Further evidence though that some grade A , high quality offices are needed to attract some big-hitter tenants, so can we hear asap from the council please about the Pall Mall development.

By Anonymous

Why has Liverpool city council not implemented a planning policy requiring new developments to comprise at least 70% minimum 2 bed apartments, as Blackpool have done?
The council is so complicit in these developments it’s disgraceful. Especially the way the politicians claim they’re doing what they can to improve things.

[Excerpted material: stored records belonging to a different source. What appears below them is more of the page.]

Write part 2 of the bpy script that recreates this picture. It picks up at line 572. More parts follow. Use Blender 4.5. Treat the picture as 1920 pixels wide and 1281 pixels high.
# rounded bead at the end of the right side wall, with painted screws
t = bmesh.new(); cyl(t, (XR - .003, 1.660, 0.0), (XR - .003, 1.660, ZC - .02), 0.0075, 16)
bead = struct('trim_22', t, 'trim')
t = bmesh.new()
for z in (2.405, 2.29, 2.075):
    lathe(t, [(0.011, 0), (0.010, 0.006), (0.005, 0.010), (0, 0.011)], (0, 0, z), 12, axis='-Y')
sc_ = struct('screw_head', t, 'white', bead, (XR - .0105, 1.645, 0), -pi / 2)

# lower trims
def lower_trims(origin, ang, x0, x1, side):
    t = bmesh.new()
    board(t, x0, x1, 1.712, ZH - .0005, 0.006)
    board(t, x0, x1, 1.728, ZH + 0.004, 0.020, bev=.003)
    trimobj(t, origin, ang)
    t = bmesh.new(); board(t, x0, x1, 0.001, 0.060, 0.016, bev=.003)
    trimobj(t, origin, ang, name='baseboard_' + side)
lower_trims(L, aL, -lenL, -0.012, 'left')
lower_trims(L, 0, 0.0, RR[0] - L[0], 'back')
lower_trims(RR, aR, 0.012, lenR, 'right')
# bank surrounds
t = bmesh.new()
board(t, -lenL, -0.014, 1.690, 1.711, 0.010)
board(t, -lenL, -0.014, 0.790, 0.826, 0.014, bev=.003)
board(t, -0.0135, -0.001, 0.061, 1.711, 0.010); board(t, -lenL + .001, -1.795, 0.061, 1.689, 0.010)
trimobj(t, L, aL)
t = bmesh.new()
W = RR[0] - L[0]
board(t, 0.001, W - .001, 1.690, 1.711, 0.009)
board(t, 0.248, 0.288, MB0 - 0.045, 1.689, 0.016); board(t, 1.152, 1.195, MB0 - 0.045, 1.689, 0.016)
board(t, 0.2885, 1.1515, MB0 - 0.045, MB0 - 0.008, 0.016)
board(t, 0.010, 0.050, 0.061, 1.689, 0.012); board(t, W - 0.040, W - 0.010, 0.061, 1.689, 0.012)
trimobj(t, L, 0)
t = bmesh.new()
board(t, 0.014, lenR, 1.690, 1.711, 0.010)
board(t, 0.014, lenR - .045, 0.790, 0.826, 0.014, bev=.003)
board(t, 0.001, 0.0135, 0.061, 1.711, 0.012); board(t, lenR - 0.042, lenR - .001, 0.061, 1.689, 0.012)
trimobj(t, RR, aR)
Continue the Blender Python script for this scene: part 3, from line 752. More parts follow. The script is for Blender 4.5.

They’re doing nothing.
There is no natural demand for one bed apartments or studios in this area, and it’s incredibly damaging to the city’s fabric for such demand to be artificially stimulated.
These are not homes.

By Jeff

Regian House is in desperate need of demolition.

By anon

@Jeff, the conversion of office to resi is under permitted development rights, in other words a mechanism imposed on local authorities by central government that permits developers to bypass local planning authorities and grant themselves automatic planning consent.

By Westminster dysfunction

@Jeff, unfortunately Liverpool City Council have little control over the number of bedrooms. Thankfully permitted development rights for office to resi conversions changed on the 1st of August, capping the amount of space possible to convert to 1500sq.m. This will be one of the last awful conversions to take place under the old system.

By Anonymous

Glad to hear that permitted free for all’s like this have finally come to an end. It’s rather too late for Liverpool, though. There is hardly anything left to convert.

Now the government need to explain what they’re going to do to repair the structural damage they’ve caused to the Liverpool economy.